=== Data provided ===
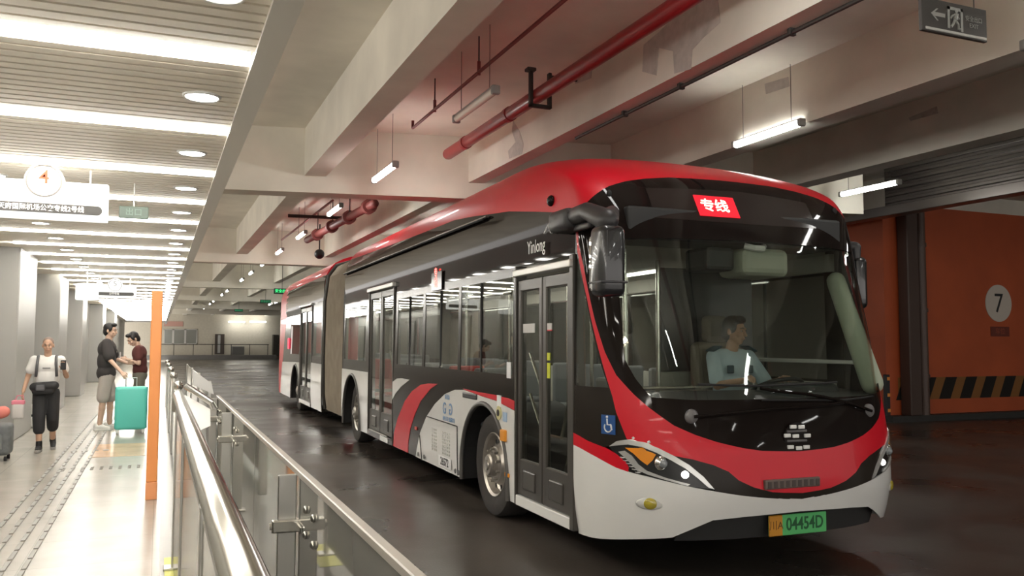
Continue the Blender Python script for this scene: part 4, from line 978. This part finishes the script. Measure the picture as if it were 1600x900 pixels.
# route signs hung over the platform
M_lb = emit('lightbox_white', (1.0, .985, .95), SIGN_E)
M_lb2 = emit('lightbox_dim', (.95, .96, .93), .75)
def route_sign(cx, y, z0, z1, hw, num, line, lab, face, rname):
    s = empty('route_sign', (cx, y, z0)); tag(s, lab, 'sign'); h = z1-z0
    MB().rbox(-hw, hw, 0, .10, 0, h, .008, 2).build('light_box', face, s)
    c = MB().lathe([(-.03, 0), (-.03, .135), (-.02, .145), (.10, .145)], 'y', (0, 0, h*.97), 40).build('number_roundel', face, s)
    MB().lathe([(-.029, .119), (-.036, .120), (-.036, .131), (-.029, .132)], 'y', (0, 0, h*.97), 40).build('roundel_ring', mat('ring_grey', (.16, .15, .14), .6), s)
    text('digit', num, .155, (0, -.034, h*.97+.028), FRONT, mat('sign_orange', (.30, .05, .01), .6) if num == '4' else mat('sign_grey', (.40, .38, .36), .5), s, bold=.001)
    text('lettering', '站台', .04, (0, -.034, h*.97-.07), FRONT, mat('sign_grey', (.40, .38, .36), .5), s)
    pw = hw-.08; r = .038
    pill = [(-pw-r*math.sin(math.pi*k/10), .085+r*math.cos(math.pi*k/10)) for k in range(11)]+[(pw+r*math.sin(math.pi*k/10), .085-r*math.cos(math.pi*k/10)) for k in range(11)]
    MB().prism(pill, 1, -.004, 0).build('name_strip', mat('strip_grey', (.07, .068, .065), .5), s)
    if line: text('lettering', line, .054, (-.012, -.0055, .084), FRONT, mat('white_ink', (.85, .85, .85), .5), s, bold=.001, sx=.91)
    for t in (-.7, .7): MB().cyl((t*hw, .05, h), (t*hw, .05, ZC+.05-z0), .007, 8).build('hanger_rod', M_white, s)
    return s
route_sign(-.89, 7.7, 2.595, 2.905, .47, '4', '天府国际机场公交专线2号线', 'lit white hanging sign with an orange number 4 roundel', M_lb, '')
route_sign(-.9, 20, 2.55, 2.83, .42, '5', '公交专线', 'smaller white hanging sign with a number 5 roundel, farther back', M_lb2, '')
gs = MB().rbox(-.12, .12, 0, .03, -.055, .055, .006, 1).build('exit_sign', mat('exit_green_dull', (.15, .20, .165), .4)); p = at(209, 332, 1, 8.2); gs.location = p; MB().cyl((0, .015, .05), (0, .015, ZC+.03-p.z), .006, 6).build('drop_rod', M_white, gs)
tag(gs, 'small dull green exit sign below the platform ceiling', 'exit sign')
text('lettering', '出口', .07, (0, -.003, 0), FRONT, mat('exit_pale', (.28, .40, .33), .5), gs)
cu = MB().rbox(-.16, .16, -.16, .16, -.16, .16, .03, 2).build('lantern_sign', emit('lantern_white', (.95, .96, .93), .55)); p = at(136, 456, 1, 18); cu.location = p; cu.rotation_euler = (0, 0, .5); MB().cyl((0, 0, .15), (0, 0, ZC+.03-p.z), .012, 8).build('drop_rod', M_white, cu)
tag(cu, 'white cube lantern sign hanging near the platform wall', 'sign')
M_grn = emit('exit_green_lit', (.05, .9, .25), 1.2)
for i, (px, py, y, s) in enumerate(((441, 455, 32, 1), (415, 471, 44, .9), (373, 485, 58, .9))):
    p = at(px, py, 1, y); g = MB().rbox(-.30*s, .30*s, 0, .05, -.10*s, .10*s, .01, 1).build('exit_sign', mat('exit_green_dark', (.01, .06, .03), .4)); g.location = p
    tag(g, ('lit green exit sign above the bus tail', 'dim green exit sign over the lane, second from the bus', 'faint green exit sign farthest down the lane')[i], 'exit sign')
    text('lettering', '安全出口', .13*s, (0, -.004, 0), FRONT, M_grn if i == 0 else emit('exit_green_dim', (.05, .5, .2), .4), g)
    MB().cyl((0, .025, .1*s), (0, .025, ZS-p.z), .01, 6).build('drop_rod', M_dark, g)
# ------------------------------------------------------------------ orange post
op = empty('orange_post', (-.02, 8.79, .12)); tag(op, 'tall bright orange square post at the platform edge', 'post')
M_op = mat('post_orange', (.95, .36, .11), .35)
ztop = at(246, 455, 1, 8.79).z-.12
MB().rbox(-.055, .045, -.04, .04, .165, ztop, .01, 2).build('shaft', M_op, op)
MB().rbox(-.057, .047, -.042, .042, 0, .165, .008, 2).build('foot', mat('post_orange_pale', (.92, .38, .16), .4), op)
# ------------------------------------------------------------------ glass fences
M_fglass = glass('fence_glass', (.72, .74, .71), .12, rough=.08, refl=(.50, .49, .46), film=.8, fcol=(.40, .39, .36))
M_fglass2 = glass('fence_glass_outer', (.62, .64, .61), .16, rough=.04, refl=(.66, .65, .62), film=.6, fcol=(.42, .41, .38))
def bolts_on(par, x, y, zs_, s=-1):
    for z in zs_:
        for dy in (-.46, -.26, .26, .46):
            MB().ell((x+s*.014, y+dy, z), (.012, .018, .018), nu=12, nv=8).build('glass_bolt', M_steel, par, smooth=True)
h1 = empty('handrail_fence', (.128, 0, .125)); tag(h1, 'steel tube handrail on glass panels beside the camera', 'fence')
MB().tube([(0, -2.5, 1.125), (0, 6.0, 1.125), (0, 6.08, 1.10), (0, 6.10, 1.02)], .034, 20).build('handrail', M_steel, h1, smooth=True)
for y in (.4, 2.5, 4.4, 6.05):
    p = MB(); p.rbox(-.012, .012, y-.035, y+.035, 0, 1.03, .004, 1); p.cyl((0, y, 1.02), (0, y, 1.10), .012, 10); p.rbox(-.06, .06, y-.06, y+.06, 0, .015, .004, 1)
    p.build('post', M_steelmat, h1)
ya = .45
for yb in (2.5, 4.4, 6.05):
    MB().rbox(-.006, .006, ya+.06, yb-.06, .08, 1.0, .003, 1).build('glass_panel', M_fglass, h1); ya = yb
h2 = empty('glass_fence', (.632, 0, .125)); tag(h2, 'outer glass fence with pale top edge and bolted posts along the lane', 'fence')
posts = (.3, 4.1, 7.9, 10.0)
for i, y in enumerate(posts):
    p = MB(); p.rbox(-.10, -.015, y-.012, y+.012, 0, .86, .004, 1); p.rbox(-.13, .02, y-.06, y+.06, 0, .015, .004, 1)
    po = p.build('post', M_steelmat, h2)
    c = MB(); c.rbox(-.13, .012, y-.05, y-.012, .60, .66, .008, 2); c.cyl((-.14, y-.03, .63), (-.02, y-.03, .63), .016, 12); c.rbox(-.02, -.006, y-.16, y+.16, .615, .645, .004, 1)
    cl = c.build('glass_clamp', M_steel, po)
    bolts_on(po, 0, y, (.63, .74))
MB().rbox(-.008, .008, -1, 2.2, .05, .86, .004, 1).build('glass_panel', M_fglass2, h2)
MB().rbox(-.008, .008, 2.23, 6.0, .05, .86, .004, 1).build('glass_panel', M_fglass2, h2)
MB().rbox(-.008, .008, 6.03, 10.1, .05, .86, .004, 1).build('glass_panel', M_fglass2, h2)
MB().rbox(-.018, .018, -1, 10.1, .853, .885, .004, 1).build('top_edge', mat('pale_edge_trim', (.40, .37, .33), .35), h2)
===
Task goal – Repeat the listing in full and exactly. Do not include any images.

Written solution –
Continue the Blender Python script for this scene: part 4, from line 978. This part finishes the script. Measure the picture as if it were 1600x900 pixels.
# route signs hung over the platform
M_lb = emit('lightbox_white', (1.0, .985, .95), SIGN_E)
M_lb2 = emit('lightbox_dim', (.95, .96, .93), .75)
def route_sign(cx, y, z0, z1, hw, num, line, lab, face, rname):
    s = empty('route_sign', (cx, y, z0)); tag(s, lab, 'sign'); h = z1-z0
    MB().rbox(-hw, hw, 0, .10, 0, h, .008, 2).build('light_box', face, s)
    c = MB().lathe([(-.03, 0), (-.03, .135), (-.02, .145), (.10, .145)], 'y', (0, 0, h*.97), 40).build('number_roundel', face, s)
    MB().lathe([(-.029, .119), (-.036, .120), (-.036, .131), (-.029, .132)], 'y', (0, 0, h*.97), 40).build('roundel_ring', mat('ring_grey', (.16, .15, .14), .6), s)
    text('digit', num, .155, (0, -.034, h*.97+.028), FRONT, mat('sign_orange', (.30, .05, .01), .6) if num == '4' else mat('sign_grey', (.40, .38, .36), .5), s, bold=.001)
    text('lettering', '站台', .04, (0, -.034, h*.97-.07), FRONT, mat('sign_grey', (.40, .38, .36), .5), s)
    pw = hw-.08; r = .038
    pill = [(-pw-r*math.sin(math.pi*k/10), .085+r*math.cos(math.pi*k/10)) for k in range(11)]+[(pw+r*math.sin(math.pi*k/10), .085-r*math.cos(math.pi*k/10)) for k in range(11)]
    MB().prism(pill, 1, -.004, 0).build('name_strip', mat('strip_grey', (.07, .068, .065), .5), s)
    if line: text('lettering', line, .054, (-.012, -.0055, .084), FRONT, mat('white_ink', (.85, .85, .85), .5), s, bold=.001, sx=.91)
    for t in (-.7, .7): MB().cyl((t*hw, .05, h), (t*hw, .05, ZC+.05-z0), .007, 8).build('hanger_rod', M_white, s)
    return s
route_sign(-.89, 7.7, 2.595, 2.905, .47, '4', '天府国际机场公交专线2号线', 'lit white hanging sign with an orange number 4 roundel', M_lb, '')
route_sign(-.9, 20, 2.55, 2.83, .42, '5', '公交专线', 'smaller white hanging sign with a number 5 roundel, farther back', M_lb2, '')
gs = MB().rbox(-.12, .12, 0, .03, -.055, .055, .006, 1).build('exit_sign', mat('exit_green_dull', (.15, .20, .165), .4)); p = at(209, 332, 1, 8.2); gs.location = p; MB().cyl((0, .015, .05), (0, .015, ZC+.03-p.z), .006, 6).build('drop_rod', M_white, gs)
tag(gs, 'small dull green exit sign below the platform ceiling', 'exit sign')
text('lettering', '出口', .07, (0, -.003, 0), FRONT, mat('exit_pale', (.28, .40, .33), .5), gs)
cu = MB().rbox(-.16, .16, -.16, .16, -.16, .16, .03, 2).build('lantern_sign', emit('lantern_white', (.95, .96, .93), .55)); p = at(136, 456, 1, 18); cu.location = p; cu.rotation_euler = (0, 0, .5); MB().cyl((0, 0, .15), (0, 0, ZC+.03-p.z), .012, 8).build('drop_rod', M_white, cu)
tag(cu, 'white cube lantern sign hanging near the platform wall', 'sign')
M_grn = emit('exit_green_lit', (.05, .9, .25), 1.2)
for i, (px, py, y, s) in enumerate(((441, 455, 32, 1), (415, 471, 44, .9), (373, 485, 58, .9))):
    p = at(px, py, 1, y); g = MB().rbox(-.30*s, .30*s, 0, .05, -.10*s, .10*s, .01, 1).build('exit_sign', mat('exit_green_dark', (.01, .06, .03), .4)); g.location = p
    tag(g, ('lit green exit sign above the bus tail', 'dim green exit sign over the lane, second from the bus', 'faint green exit sign farthest down the lane')[i], 'exit sign')
    text('lettering', '安全出口', .13*s, (0, -.004, 0), FRONT, M_grn if i == 0 else emit('exit_green_dim', (.05, .5, .2), .4), g)
    MB().cyl((0, .025, .1*s), (0, .025, ZS-p.z), .01, 6).build('drop_rod', M_dark, g)
# ------------------------------------------------------------------ orange post
op = empty('orange_post', (-.02, 8.79, .12)); tag(op, 'tall bright orange square post at the platform edge', 'post')
M_op = mat('post_orange', (.95, .36, .11), .35)
ztop = at(246, 455, 1, 8.79).z-.12
MB().rbox(-.055, .045, -.04, .04, .165, ztop, .01, 2).build('shaft', M_op, op)
MB().rbox(-.057, .047, -.042, .042, 0, .165, .008, 2).build('foot', mat('post_orange_pale', (.92, .38, .16), .4), op)
# ------------------------------------------------------------------ glass fences
M_fglass = glass('fence_glass', (.72, .74, .71), .12, rough=.08, refl=(.50, .49, .46), film=.8, fcol=(.40, .39, .36))
M_fglass2 = glass('fence_glass_outer', (.62, .64, .61), .16, rough=.04, refl=(.66, .65, .62), film=.6, fcol=(.42, .41, .38))
def bolts_on(par, x, y, zs_, s=-1):
    for z in zs_:
        for dy in (-.46, -.26, .26, .46):
            MB().ell((x+s*.014, y+dy, z), (.012, .018, .018), nu=12, nv=8).build('glass_bolt', M_steel, par, smooth=True)
h1 = empty('handrail_fence', (.128, 0, .125)); tag(h1, 'steel tube handrail on glass panels beside the camera', 'fence')
MB().tube([(0, -2.5, 1.125), (0, 6.0, 1.125), (0, 6.08, 1.10), (0, 6.10, 1.02)], .034, 20).build('handrail', M_steel, h1, smooth=True)
for y in (.4, 2.5, 4.4, 6.05):
    p = MB(); p.rbox(-.012, .012, y-.035, y+.035, 0, 1.03, .004, 1); p.cyl((0, y, 1.02), (0, y, 1.10), .012, 10); p.rbox(-.06, .06, y-.06, y+.06, 0, .015, .004, 1)
    p.build('post', M_steelmat, h1)
ya = .45
for yb in (2.5, 4.4, 6.05):
    MB().rbox(-.006, .006, ya+.06, yb-.06, .08, 1.0, .003, 1).build('glass_panel', M_fglass, h1); ya = yb
h2 = empty('glass_fence', (.632, 0, .125)); tag(h2, 'outer glass fence with pale top edge and bolted posts along the lane', 'fence')
posts = (.3, 4.1, 7.9, 10.0)
for i, y in enumerate(posts):
    p = MB(); p.rbox(-.10, -.015, y-.012, y+.012, 0, .86, .004, 1); p.rbox(-.13, .02, y-.06, y+.06, 0, .015, .004, 1)
    po = p.build('post', M_steelmat, h2)
    c = MB(); c.rbox(-.13, .012, y-.05, y-.012, .60, .66, .008, 2); c.cyl((-.14, y-.03, .63), (-.02, y-.03, .63), .016, 12); c.rbox(-.02, -.006, y-.16, y+.16, .615, .645, .004, 1)
    cl = c.build('glass_clamp', M_steel, po)
    bolts_on(po, 0, y, (.63, .74))
MB().rbox(-.008, .008, -1, 2.2, .05, .86, .004, 1).build('glass_panel', M_fglass2, h2)
MB().rbox(-.008, .008, 2.23, 6.0, .05, .86, .004, 1).build('glass_panel', M_fglass2, h2)
MB().rbox(-.008, .008, 6.03, 10.1, .05, .86, .004, 1).build('glass_panel', M_fglass2, h2)
MB().rbox(-.018, .018, -1, 10.1, .853, .885, .004, 1).build('top_edge', mat('pale_edge_trim', (.40, .37, .33), .35), h2)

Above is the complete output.